A 2022 study says that using GWP* in climate plans “would ask countries to start from scratch in terms of their political target setting processes”, calling it a “bold ask” for policymakers.
It adds that achieving net-zero emissions, as measured with GWP*, “would only lead to a stabilisation of temperatures at their peak level”.
However, a 2024 study found that GWP* gives a “dynamic” assessment of the warming impact of emissions that “better aligns with temperature goals” than GWP100, when measuring methane emissions from agriculture.
Allen believes that criticism over the use of GWP* is similar to “saying it’s a meaningless question” to consider the warming impact of a country or company’s actions. He adds:
“That seems a very strange position to me, because we need to know how different activities are contributing to global warming because we have a temperature target.
“In saying GWP* is a bad thing, what people are actually saying is it’s a bad thing to know the warming impact of our actions, which is a very strange thing to say.”
He says that such metrics help countries to make informed decisions on climate action, but that “we can’t expect metrics to make these decisions for us”.
Murphy-Bokern notes that GWP* could be useful in modelling global, rather than national, methane emissions to avoid high-emitting countries making small methane cuts to achieve “no additional warming”, rather than significantly reducing these emissions.

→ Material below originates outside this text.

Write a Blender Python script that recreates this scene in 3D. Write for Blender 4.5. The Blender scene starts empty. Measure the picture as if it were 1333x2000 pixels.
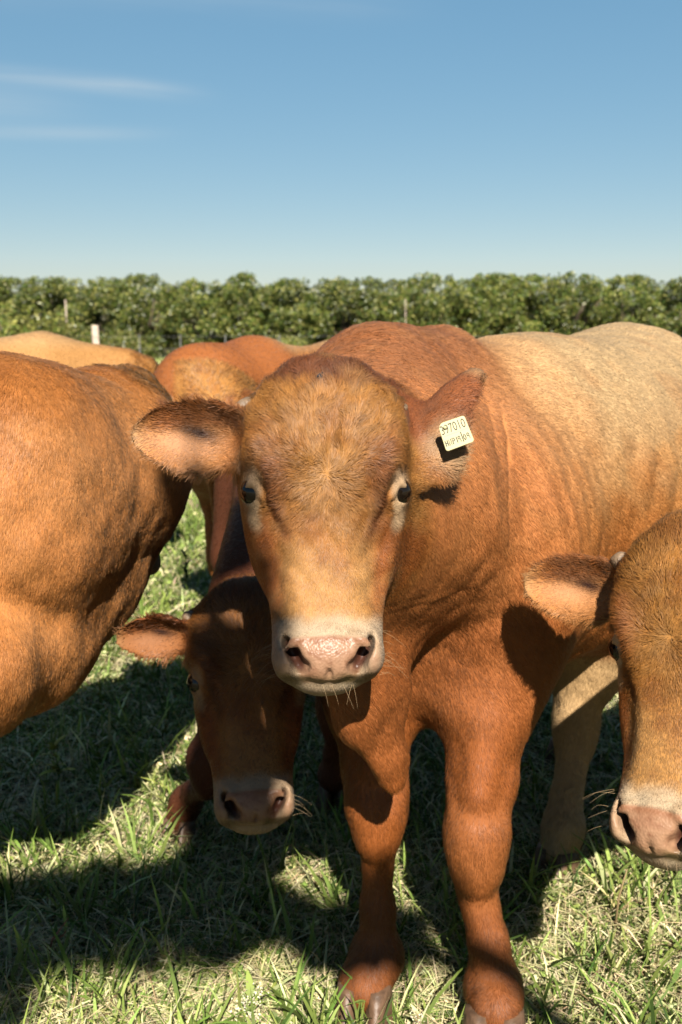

He says the metric would be particularly useful if global emissions were close to zero, as a way to target the final remaining emissions. But, he adds:
“We are so far away from that very happy situation, that the discussion now with GWP* is a huge distraction from the key objective, which is to reduce emissions.”
Mitloehner – and every expert Carbon Brief spoke with – agrees with this wider point. He says:
“The main point is we need to reduce emissions. In the case of livestock, we need to reduce methane emissions. And the question is how do we get it done? And how do we quantify the impacts that [that reduction] would have accurately and fairly? The other issues are issues that politicians have to answer.”